Now, if you can start altering a piece of automatic machinery, by the way — if you start altering a piece of automatic machinery, you start taking control of it. You take control of it a little bit by changing an emotion, by changing a color, by altering the effort, and always by duplicating it. You start duplicating the machine, and the machine will stop duplicating. That's a little motto for you.

So that's the next one, is duplication. You start duplicating the machine and it'll stop duplicating. People have these automaticities and that is other-responsibility. They have these automaticities. The way they get them back is to create and destroy symbols of the automaticities. Or waste, save, accept, desire, and be curious about, in brackets, the same machinery. Or create and destroy it.
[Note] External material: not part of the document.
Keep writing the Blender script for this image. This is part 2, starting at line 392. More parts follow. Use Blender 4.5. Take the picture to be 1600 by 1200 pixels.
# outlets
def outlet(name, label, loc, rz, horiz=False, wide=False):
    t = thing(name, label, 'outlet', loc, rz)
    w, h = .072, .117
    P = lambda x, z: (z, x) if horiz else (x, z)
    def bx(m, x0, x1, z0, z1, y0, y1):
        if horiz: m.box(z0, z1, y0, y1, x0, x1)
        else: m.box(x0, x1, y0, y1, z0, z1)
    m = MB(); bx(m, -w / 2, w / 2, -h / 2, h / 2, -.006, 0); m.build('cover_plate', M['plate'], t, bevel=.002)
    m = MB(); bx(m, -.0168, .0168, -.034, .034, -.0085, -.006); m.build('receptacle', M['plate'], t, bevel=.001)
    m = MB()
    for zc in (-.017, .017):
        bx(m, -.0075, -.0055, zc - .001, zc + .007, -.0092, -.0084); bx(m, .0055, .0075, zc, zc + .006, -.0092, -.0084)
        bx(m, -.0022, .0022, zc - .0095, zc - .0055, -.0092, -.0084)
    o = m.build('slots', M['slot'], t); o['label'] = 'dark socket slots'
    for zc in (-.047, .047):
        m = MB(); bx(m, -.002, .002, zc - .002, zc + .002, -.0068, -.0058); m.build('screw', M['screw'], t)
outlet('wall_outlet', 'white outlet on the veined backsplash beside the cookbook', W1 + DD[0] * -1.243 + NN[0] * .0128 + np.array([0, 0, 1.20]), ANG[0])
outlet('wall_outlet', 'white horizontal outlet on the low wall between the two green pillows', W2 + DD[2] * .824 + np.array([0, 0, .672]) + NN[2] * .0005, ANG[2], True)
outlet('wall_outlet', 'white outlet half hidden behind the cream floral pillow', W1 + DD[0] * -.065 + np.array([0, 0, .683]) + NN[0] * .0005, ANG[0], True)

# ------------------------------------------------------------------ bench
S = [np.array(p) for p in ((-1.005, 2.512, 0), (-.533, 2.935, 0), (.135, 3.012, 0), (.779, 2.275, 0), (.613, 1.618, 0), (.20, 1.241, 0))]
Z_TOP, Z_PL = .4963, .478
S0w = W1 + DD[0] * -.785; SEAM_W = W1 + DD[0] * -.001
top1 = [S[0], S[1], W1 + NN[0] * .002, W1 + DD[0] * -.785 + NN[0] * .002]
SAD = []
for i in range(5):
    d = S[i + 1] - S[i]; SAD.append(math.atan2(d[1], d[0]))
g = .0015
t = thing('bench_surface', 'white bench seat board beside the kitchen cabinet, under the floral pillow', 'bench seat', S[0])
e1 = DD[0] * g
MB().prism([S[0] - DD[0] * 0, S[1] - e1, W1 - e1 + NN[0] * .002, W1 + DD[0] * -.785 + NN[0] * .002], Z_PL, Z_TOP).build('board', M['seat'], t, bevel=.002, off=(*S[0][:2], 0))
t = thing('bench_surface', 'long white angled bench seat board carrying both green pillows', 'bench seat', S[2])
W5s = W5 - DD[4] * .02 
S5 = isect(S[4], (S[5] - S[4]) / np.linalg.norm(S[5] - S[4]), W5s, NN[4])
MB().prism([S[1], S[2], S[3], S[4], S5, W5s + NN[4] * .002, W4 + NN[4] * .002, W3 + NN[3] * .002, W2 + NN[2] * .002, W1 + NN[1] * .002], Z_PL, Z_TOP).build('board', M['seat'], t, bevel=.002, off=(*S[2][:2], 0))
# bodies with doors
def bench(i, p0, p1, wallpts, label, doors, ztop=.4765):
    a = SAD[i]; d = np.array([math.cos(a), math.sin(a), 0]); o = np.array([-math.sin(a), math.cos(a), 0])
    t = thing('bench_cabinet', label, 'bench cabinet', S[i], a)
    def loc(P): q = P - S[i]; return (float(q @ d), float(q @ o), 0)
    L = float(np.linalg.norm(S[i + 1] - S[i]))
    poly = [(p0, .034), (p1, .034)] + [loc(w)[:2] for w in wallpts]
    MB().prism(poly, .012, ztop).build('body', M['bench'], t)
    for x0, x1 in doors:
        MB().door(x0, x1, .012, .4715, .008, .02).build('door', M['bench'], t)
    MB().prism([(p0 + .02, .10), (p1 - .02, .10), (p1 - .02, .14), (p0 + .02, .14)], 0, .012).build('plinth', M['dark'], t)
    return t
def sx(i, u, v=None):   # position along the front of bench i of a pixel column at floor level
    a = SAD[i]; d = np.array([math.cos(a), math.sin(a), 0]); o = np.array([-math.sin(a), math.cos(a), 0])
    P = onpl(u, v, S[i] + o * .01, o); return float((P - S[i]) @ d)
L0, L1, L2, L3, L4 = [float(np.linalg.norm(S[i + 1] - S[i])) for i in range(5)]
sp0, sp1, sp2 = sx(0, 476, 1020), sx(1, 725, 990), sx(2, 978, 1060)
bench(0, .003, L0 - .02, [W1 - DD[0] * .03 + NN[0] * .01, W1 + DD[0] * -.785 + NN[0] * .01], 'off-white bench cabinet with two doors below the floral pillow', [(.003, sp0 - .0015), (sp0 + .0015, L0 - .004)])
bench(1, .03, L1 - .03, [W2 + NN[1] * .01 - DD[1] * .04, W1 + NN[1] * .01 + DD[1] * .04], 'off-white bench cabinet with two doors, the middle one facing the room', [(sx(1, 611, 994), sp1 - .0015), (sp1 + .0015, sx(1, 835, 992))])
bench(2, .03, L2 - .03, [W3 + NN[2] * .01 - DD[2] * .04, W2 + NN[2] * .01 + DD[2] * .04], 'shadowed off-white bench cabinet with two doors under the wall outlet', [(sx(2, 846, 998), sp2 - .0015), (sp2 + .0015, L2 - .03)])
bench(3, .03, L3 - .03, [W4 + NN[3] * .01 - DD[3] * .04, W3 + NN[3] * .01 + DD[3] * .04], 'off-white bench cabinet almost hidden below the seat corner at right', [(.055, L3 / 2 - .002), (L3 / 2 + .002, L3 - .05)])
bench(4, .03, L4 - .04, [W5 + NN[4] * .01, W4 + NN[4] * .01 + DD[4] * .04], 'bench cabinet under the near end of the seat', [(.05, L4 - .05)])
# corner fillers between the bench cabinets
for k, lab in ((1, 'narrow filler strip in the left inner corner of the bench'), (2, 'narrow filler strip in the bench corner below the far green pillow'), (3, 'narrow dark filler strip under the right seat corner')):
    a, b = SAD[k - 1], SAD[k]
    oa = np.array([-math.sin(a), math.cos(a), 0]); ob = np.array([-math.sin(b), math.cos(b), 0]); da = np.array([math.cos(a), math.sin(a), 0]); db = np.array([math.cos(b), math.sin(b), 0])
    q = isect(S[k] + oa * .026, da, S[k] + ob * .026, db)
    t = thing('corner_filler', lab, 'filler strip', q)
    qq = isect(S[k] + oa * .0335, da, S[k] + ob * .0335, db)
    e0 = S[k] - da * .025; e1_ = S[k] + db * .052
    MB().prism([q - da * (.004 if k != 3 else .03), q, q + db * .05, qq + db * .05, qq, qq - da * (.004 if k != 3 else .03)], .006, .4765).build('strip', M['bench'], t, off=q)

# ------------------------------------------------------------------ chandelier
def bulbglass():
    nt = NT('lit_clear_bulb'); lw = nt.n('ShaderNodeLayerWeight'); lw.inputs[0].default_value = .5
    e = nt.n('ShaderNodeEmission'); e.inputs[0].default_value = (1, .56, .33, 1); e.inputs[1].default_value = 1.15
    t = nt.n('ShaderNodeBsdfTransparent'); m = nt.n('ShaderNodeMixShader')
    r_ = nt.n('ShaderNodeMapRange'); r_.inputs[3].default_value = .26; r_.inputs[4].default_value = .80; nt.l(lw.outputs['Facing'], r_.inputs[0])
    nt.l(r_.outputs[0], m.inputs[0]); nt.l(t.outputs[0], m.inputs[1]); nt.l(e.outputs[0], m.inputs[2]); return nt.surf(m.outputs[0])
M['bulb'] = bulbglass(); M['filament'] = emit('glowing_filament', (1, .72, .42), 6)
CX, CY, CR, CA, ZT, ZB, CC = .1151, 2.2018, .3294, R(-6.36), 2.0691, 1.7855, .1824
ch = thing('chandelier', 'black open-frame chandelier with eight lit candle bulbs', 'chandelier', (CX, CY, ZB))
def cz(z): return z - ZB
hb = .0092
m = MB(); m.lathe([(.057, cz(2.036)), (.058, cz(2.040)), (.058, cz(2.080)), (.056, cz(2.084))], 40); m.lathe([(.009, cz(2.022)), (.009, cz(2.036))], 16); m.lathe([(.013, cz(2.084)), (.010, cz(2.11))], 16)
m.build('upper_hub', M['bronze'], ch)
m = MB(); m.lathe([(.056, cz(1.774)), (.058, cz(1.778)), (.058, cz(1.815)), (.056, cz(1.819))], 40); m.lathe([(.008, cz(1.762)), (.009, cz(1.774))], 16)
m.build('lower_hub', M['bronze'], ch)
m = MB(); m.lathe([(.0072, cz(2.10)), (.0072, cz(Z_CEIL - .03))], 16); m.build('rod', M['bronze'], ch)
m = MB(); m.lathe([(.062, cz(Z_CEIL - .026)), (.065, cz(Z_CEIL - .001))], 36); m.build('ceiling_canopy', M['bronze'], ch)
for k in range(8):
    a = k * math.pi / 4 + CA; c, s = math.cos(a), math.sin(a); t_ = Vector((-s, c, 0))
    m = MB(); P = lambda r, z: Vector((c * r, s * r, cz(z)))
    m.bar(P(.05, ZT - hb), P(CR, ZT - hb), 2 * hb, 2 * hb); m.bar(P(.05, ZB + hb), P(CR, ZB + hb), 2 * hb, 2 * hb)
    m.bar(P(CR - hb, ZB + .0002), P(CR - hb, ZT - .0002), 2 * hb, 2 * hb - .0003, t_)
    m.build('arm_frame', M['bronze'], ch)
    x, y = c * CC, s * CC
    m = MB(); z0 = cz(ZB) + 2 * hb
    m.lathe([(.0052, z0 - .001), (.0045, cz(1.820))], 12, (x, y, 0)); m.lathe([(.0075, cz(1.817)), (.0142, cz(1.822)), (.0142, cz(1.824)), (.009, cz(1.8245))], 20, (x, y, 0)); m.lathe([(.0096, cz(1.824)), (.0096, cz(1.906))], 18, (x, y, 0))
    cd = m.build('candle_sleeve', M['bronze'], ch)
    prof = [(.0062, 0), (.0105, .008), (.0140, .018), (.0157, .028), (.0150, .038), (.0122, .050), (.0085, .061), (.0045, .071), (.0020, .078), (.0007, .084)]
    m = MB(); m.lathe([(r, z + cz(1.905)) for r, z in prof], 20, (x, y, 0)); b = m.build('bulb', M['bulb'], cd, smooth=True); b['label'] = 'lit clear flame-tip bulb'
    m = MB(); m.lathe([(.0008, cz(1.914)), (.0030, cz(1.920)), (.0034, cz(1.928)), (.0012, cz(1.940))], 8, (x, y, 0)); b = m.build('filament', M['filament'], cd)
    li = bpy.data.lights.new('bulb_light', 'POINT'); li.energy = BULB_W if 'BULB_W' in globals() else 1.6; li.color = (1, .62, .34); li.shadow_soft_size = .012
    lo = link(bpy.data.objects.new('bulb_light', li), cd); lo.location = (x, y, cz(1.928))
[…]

And there's another process which you will run into later on, and I might as well mention it because I use it in auditing all the time, is throwing postulates into the things and blowing them up. It's real cute. I hadn't done it for a long time, was doing it this morning and happened to call it to my attention. See that? It must persist. Now, mock up some black curtain and put the postulate in it, "it must persist." Okay. And now you put the other — another postulate in, "it must persist." After a while it gets silly that you keep putting this postulate in there. And then you can blow up one of them. Or you can blow up a postulate that must persist. Well, you'll blow up the whole darn bank.

Now, the other one, another little caution here is — remember this by the way, the next one on that little list I was giving there is just location. That's a covert one, but every time you're putting something up, you're locating. See, that's sneaking in on the process. We got a process that does a lot of sneaky little things. It slips into the cogwheels. All right.

You start doing these things in brackets, and even more will start happening than has been happening.

And wherever you employ your Steps I and II, just remember what you're doing. With Step I you are locating. You are locating. And the purpose of your doing that location is to get the preclear so high on the Tone Scale he does not have to be located and that is the goal of Step I. He knows where he is and knowingness is sufficient location for him, and when he sees location and points and so forth, boy, it all gets brighter than the — oh, it's real bright! I mean, this really gets polished. He really is certain where he is. Now, that's the goal of Step I, see? You get him up to a point where he knows where he is all the time, then his sole interest in location is locating other things with relationship to other things. It has no effect upon him. As long as he's being affected by location, he's in poor shape. All right.

Now, let's get the goal of Step II. The goal of Step II is being capable of handling and controlling, being part of or detached from, any and all auto­maticities. That's the goal of Step II.

We're going to solve these goals just like we've been solving them here.